This month they are talking personality tests at the Mudroom and if you know me, you know I am into that!
The first time I read the description of the ENFP in the Meyers Briggs personality test I took, I cried. Gregarious, full of energy, passionate, an ability to inspire others, I knew who they were talking about because I was who they were talking about. I cried because if I was one of 16 types than I wasn’t created on accident. I didn’t have to work to be a little less, a little less enthusiastic, a little less in love with other people. I didn’t need to tone it down. There were REASONS I was so boundless in my energies. I was an ENFP, and this was the way my tribe navigated the world. I was supposed to be talkative, I wasn’t wrong. I was me, an ENFP.

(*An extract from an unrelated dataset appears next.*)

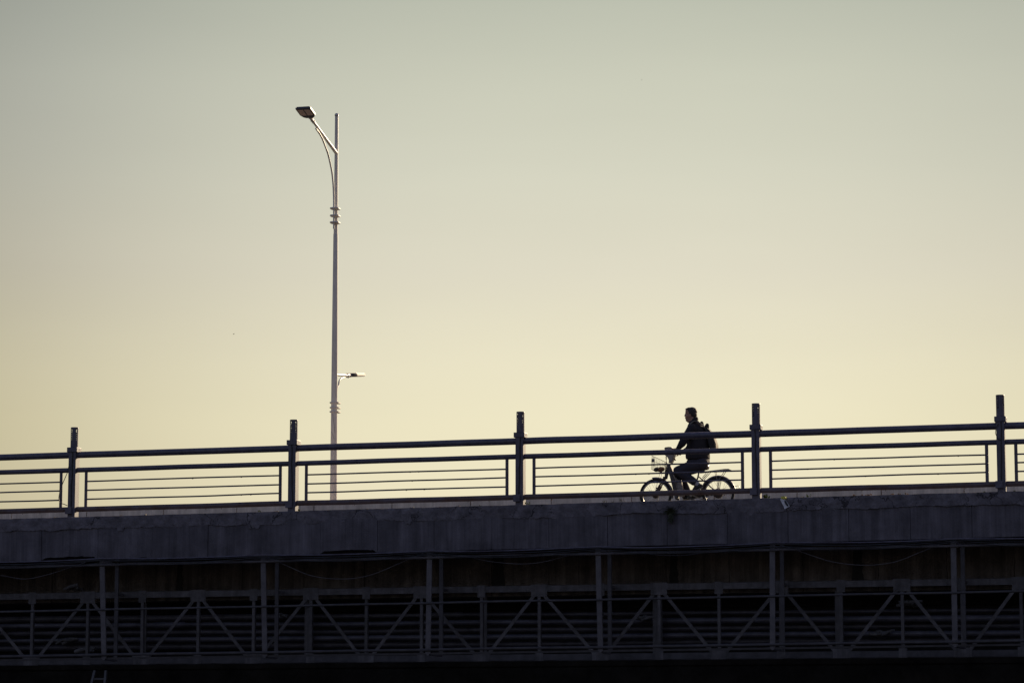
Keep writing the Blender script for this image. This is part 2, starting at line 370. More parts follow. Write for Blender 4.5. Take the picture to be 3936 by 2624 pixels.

I cried again when I found out which number on the enneagram chart I was. This wasn’t because I was relieved. This was because I was horrified. I am not alone in this feeling after discovering I was the helper. Turns out the two is most sensitive to criticism and your enneagram number is really best found when you think of yourself at your very worst. But I also cried because I didn’t totally understand what the enneagram was for. I thought it was telling my HOW I was to behave and not WHY I was behaving. The enneagram isn’t very interested in labeling your behaviors, but rather telling you why you might be doing those things. I thought I had been made incorrectly again, I thought I was being told I was behaving outside the bounds of a two.
But as I continued to work through my understanding of the enneagram I came to realize that, again, I was made on purpose. I didn’t have to fit myself into an imperfect box.